Я остался в задумчивости: какую вину мне брать на себя, если не чувствую за собой никаких финансовых нарушений.

Вскоре конвоиры завели меня в кабинет моего сле дователя. Тот встретил меня приветливо, словно старого знакомого.

– Как отдохнули? – то ли искренне, то ли с усмешкой спросил он.

– Спасибо! Как вы? – ответил я, думая про себя: «Скорее всего, не знаешь, в каких условиях содержатся задержанные. Тебя хотя бы на часок закинули в камеру, тогда бы ты не задавал такие вопросы, голубчик!».

Пока мы с ним перебрасывались незначительными фразами, в кабинет вошел солидный седоватый мужчина. Поздоровавшись с нами, он представился:

– Я адвокат. Меня зовут Жомарт Сарманов. Я прибыл по рекомендации Тагира Сисинбаева. Я знаю Вас, Бике, готов Вас защищать.

Я очень обрадовался его появлению: почувствовал, будто у меня разом выросли крылья. Я был уже не одинок среди этих шакалов, у которых одна цель – упрятать меня за решетку. Значит, сработал мой ночной звонок жене. Молодец, Тагир Мусаевич! Выяснилось, что Сарманов до меня защищал бывшего премьер-министра Серика Ахметова.

Тем временем атмосфера кабинета наполнилась серьезностью предстоящего действия: устанавливалась видеокамера марки «SONY» на штативе, заносились кресла, устанавливалось освещение. Специфический сленг, как барабанный перестук, резал мой слух, заставлял напрягаться.

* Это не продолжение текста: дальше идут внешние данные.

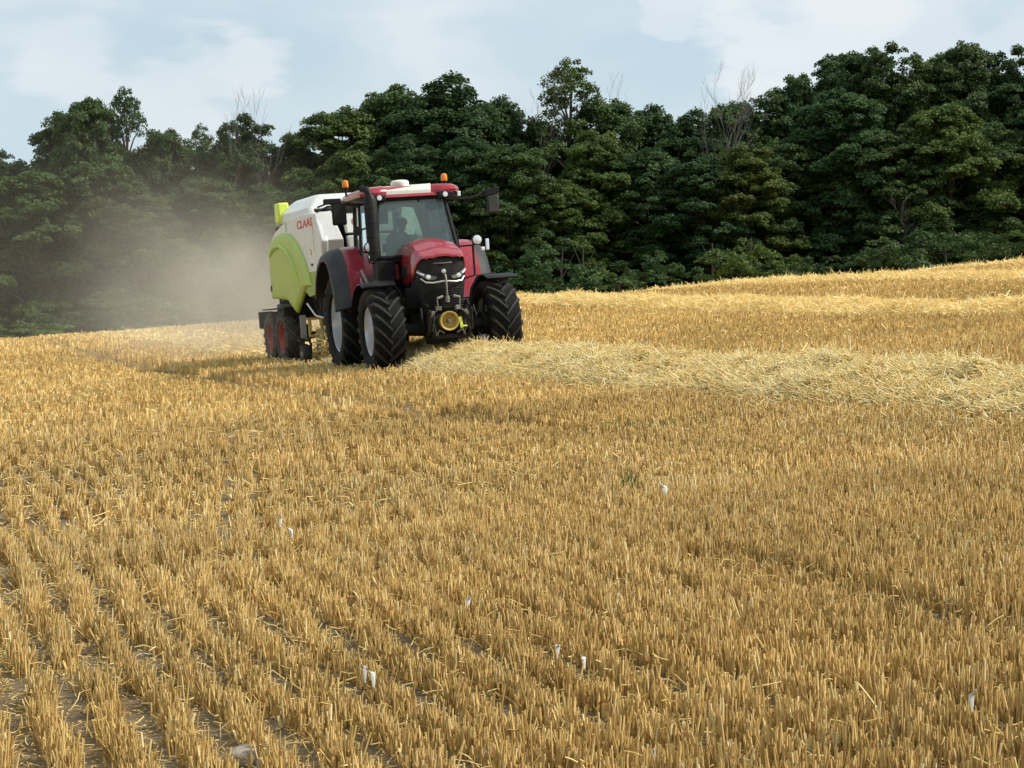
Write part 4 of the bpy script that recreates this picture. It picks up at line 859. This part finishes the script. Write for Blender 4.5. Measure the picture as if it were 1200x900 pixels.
def make_crown(seed, style):
    """unit tree: height 16 m, crown half-width about 4.4 m. returns crown mesh, trunk mesh"""
    g = np.random.default_rng(seed); r = random.Random(seed)
    lobes = []; segs = []
    Ht = 16.0
    if style == 'bush': Ht = 4.0
    trunk_top = Ht * .72
    lean = Vector((r.uniform(-.6, .6), r.uniform(-.6, .6), 0))
    tp = [Vector((0, 0, -1)), Vector((0, 0, 0)) + lean * .1, Vector((0, 0, Ht * .3)) + lean * .5, Vector((0, 0, trunk_top)) + lean]
    segs.append((tp, [Ht * .020, Ht * .017, Ht * .013, Ht * .004]))
    if style == 'round': nl, zr = 30, (1.5, 15.0)
    elif style == 'tall': nl, zr = 28, (2.5, 15.2)
    elif style == 'airy': nl, zr = 28, (4.0, 15.3)
    elif style == 'layer': nl, zr = 34, (1.0, 15.2)
    else: nl, zr = 12, (.5, 3.3)
    for i in range(nl):
        f = (i + .5) / nl; z = zr[0] + (zr[1] - zr[0]) * f
        if style == 'bush': env = 2.6 * math.sqrt(max(.05, 1 - (f - .2) ** 2 * 1.2)); lr = r.uniform(.7, 1.1)
        elif style == 'tall': env = 3.4 * math.sin(math.pi * min(1, .22 + .75 * f)) ** .8 + .3; lr = r.uniform(1.1, 1.8)
        elif style == 'airy': env = 3.6 * (1 - f ** 2.5) ** .6 + .5; lr = r.uniform(.8, 1.4)
        elif style == 'layer': env = 4.2 * (1 - f ** 2.2) ** .7 + .6; lr = r.uniform(1.0, 1.7)
        else: env = 4.4 * (1 - f ** 3) ** .55 * (.78 + .22 * min(1, f * 3)) + .3; lr = r.uniform(1.2, 2.0)
        a = i * 2.399 + r.uniform(-.4, .4); rad = max(0, env - lr * .6) * r.uniform(.72, 1.12)
        c = Vector((rad * math.cos(a), rad * math.sin(a), z + r.uniform(-.35, .35))) + lean * (z / Ht)
        lobes.append((c, lr, env))
        if style != 'bush' or i % 2:
            zb = max(.5, z - rad * r.uniform(.5, .9) - .5)
            b0 = Vector((0, 0, min(zb, trunk_top))) + lean * (zb / Ht)
            segs.append(([b0, b0.lerp(c, .5) + Vector((0, 0, .2)), c + Vector((0, 0, -lr * .2))], [Ht * .0065, Ht * .004, Ht * .0015]))
    P, Nn, T, S = [], [], [], []
    for (c, lr, env) in lobes:
        nc = int({'airy': 12, 'bush': 12}.get(style, 20) * lr)
        for _ in range(nc):
            v = Vector((g.normal(), g.normal(), g.normal() * .8 + .25)).normalized()
            flat = .55 if style == 'layer' else .75
            cc = c + Vector((v.x * lr, v.y * lr, v.z * lr * flat)) * g.uniform(.62, 1.12)
            cr_ = g.uniform(.32, .72) * (1.0 if style != 'bush' else .6)
            nlv = int(g.uniform(80, 125) * (cr_ / .5) ** 1.6) if style != 'airy' else int(g.uniform(45, 75))
            q = g.normal(0, 1, (nlv, 3)); q /= np.linalg.norm(q, axis=1)[:, None] + 1e-6
            q *= (g.random(nlv) ** .45)[:, None] * cr_; q[:, 2] *= .5
            q[:, 2] -= (q[:, 0] ** 2 + q[:, 1] ** 2) * .35 / max(cr_, .2)      # drooping spray
            pts = q + np.array(cc)
            nn = g.normal(0, .55, (nlv, 3)) + np.array([v.x * .6, v.y * .6, .9])
            P.append(pts); Nn.append(nn); T.append(np.clip(g.normal(.5, .15) + g.normal(0, .15, nlv), 0, 1)); S.append(g.uniform(.07, .14, nlv) * (1 if style != 'bush' else .8))
    P = np.concatenate(P); Nn = np.concatenate(Nn); T = np.concatenate(T); S = np.concatenate(S)
    Nn /= np.linalg.norm(Nn, axis=1)[:, None]
    u = np.cross(Nn, g.normal(0, 1, Nn.shape)); u /= np.linalg.norm(u, axis=1)[:, None]; w_ = np.cross(Nn, u)
    V = np.stack([P - u * S[:, None], P - w_ * (S * .62)[:, None] + Nn * (S * .15)[:, None], P + u * S[:, None], P + w_ * (S * .62)[:, None] + Nn * (S * .15)[:, None]], 1).reshape(-1, 3)
    F = np.arange(len(V)).reshape(-1, 4)
    top = float(np.percentile(P[:, 2], 99.7)); wid = float(np.percentile(np.abs(P[:, 0]), 97))
    return fast_mesh('crown', V, F, M['leaf'], np.repeat(T, 4)), limb_mesh('trunk', segs, M['bark']), top, wid
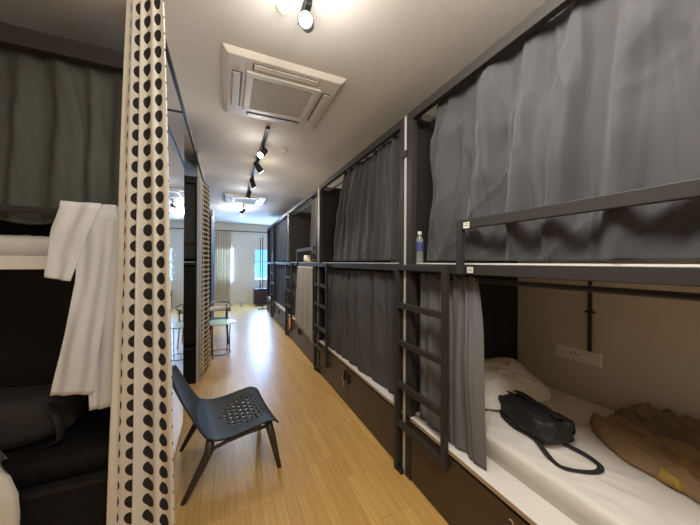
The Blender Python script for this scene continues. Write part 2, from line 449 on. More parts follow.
def hang(y0t, y1t, y0b, y1b, zt, zb0, zb1, x):
    def fn(u, v):
        y = (y0t + (y1t - y0t) * u) * (1 - v) + (y0b + (y1b - y0b) * u) * v
        zb = zb0 + (zb1 - zb0) * u
        return (x - .012 * (1 + sin(u * 19 + 1)) - .008 * noise.noise(Vector((u * 5, v * 3, 1))), y, zt + (zb - zt) * v)
    return MB().grid(fn, 50, 30)
curtain('pale grey cotton sheet hanging over the edge of the third right bunk',
        hang(4.02, 4.95, 3.99, 5.15, 1.484, .34, .43, XF - .008), M['towel'], cat='sheet', name='hanging_sheet')

# polka dot curtains on the left
curtain('large cream curtain with black polka dots, bunched close to the camera',
        cloth((-.345, 1.31), (-.218, 1.22), (-.418, 1.32), (-.158, 1.20), 2.62, .03, 1.9, .024, .6, (.3, 1), nu=150, nv=70, wob=.010, uvw=.275, irr=.8), M['polka'], 'polka dot curtains on the left rail')
curtain('smaller cream polka dot curtain hanging at the end of the rail behind the black chair',
        cloth((-.288, 4.10), (-.225, 4.45), (-.290, 4.10), (-.215, 4.45), 2.61, .06, 3.5, .026, 1.9, (1, .3), nu=130, nv=60, wob=.006, uvw=.62, irr=.4), M['polka2'], 'polka dot curtains on the left rail')
T = thing('curtain_rail', 'thin black ceiling-high curtain rail carrying the polka dot curtains', 'curtain rail', (-.285, .5, 2.64))
obj('track', MB().bar((-.285, .3, 2.64), (-.285, 4.35, 2.64), .018, .022), M['track'], T)
for y in (2.38,):
    obj('bracket', MB().bar((-.285, y, 2.645), (XW + .0075, y, 2.645), .014, .012), M['track'], T)

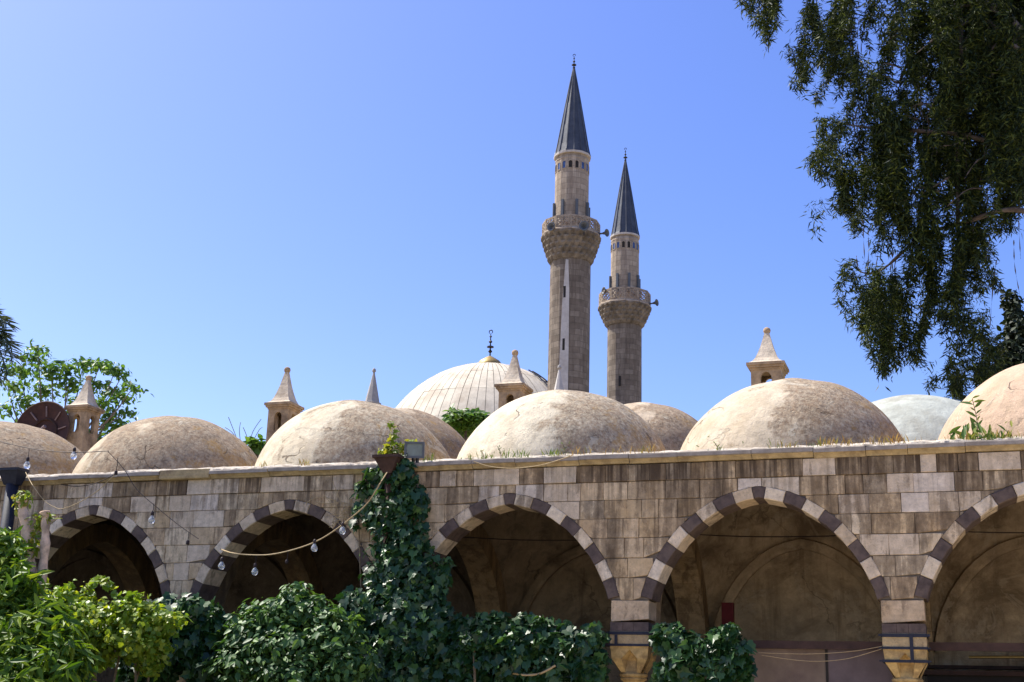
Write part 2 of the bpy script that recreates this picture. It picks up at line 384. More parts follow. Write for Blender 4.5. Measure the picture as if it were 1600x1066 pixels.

Сыщики, как стервятники, обнаружившие падаль крупных плотоядных, основательно готовились к допросу, надеясь, быстро расколоть меня.

«Готовьтесь, готовьтесь! У вас ничего не получится! Думаете, гоп-стоп и клиент готов», – крепился я, готовясь к допросу.

Итак, судя, по протоколу, 15 ноября 2016 года, в Астане в здании Нацбюро в 13 часов 22 минуты был начат допрос.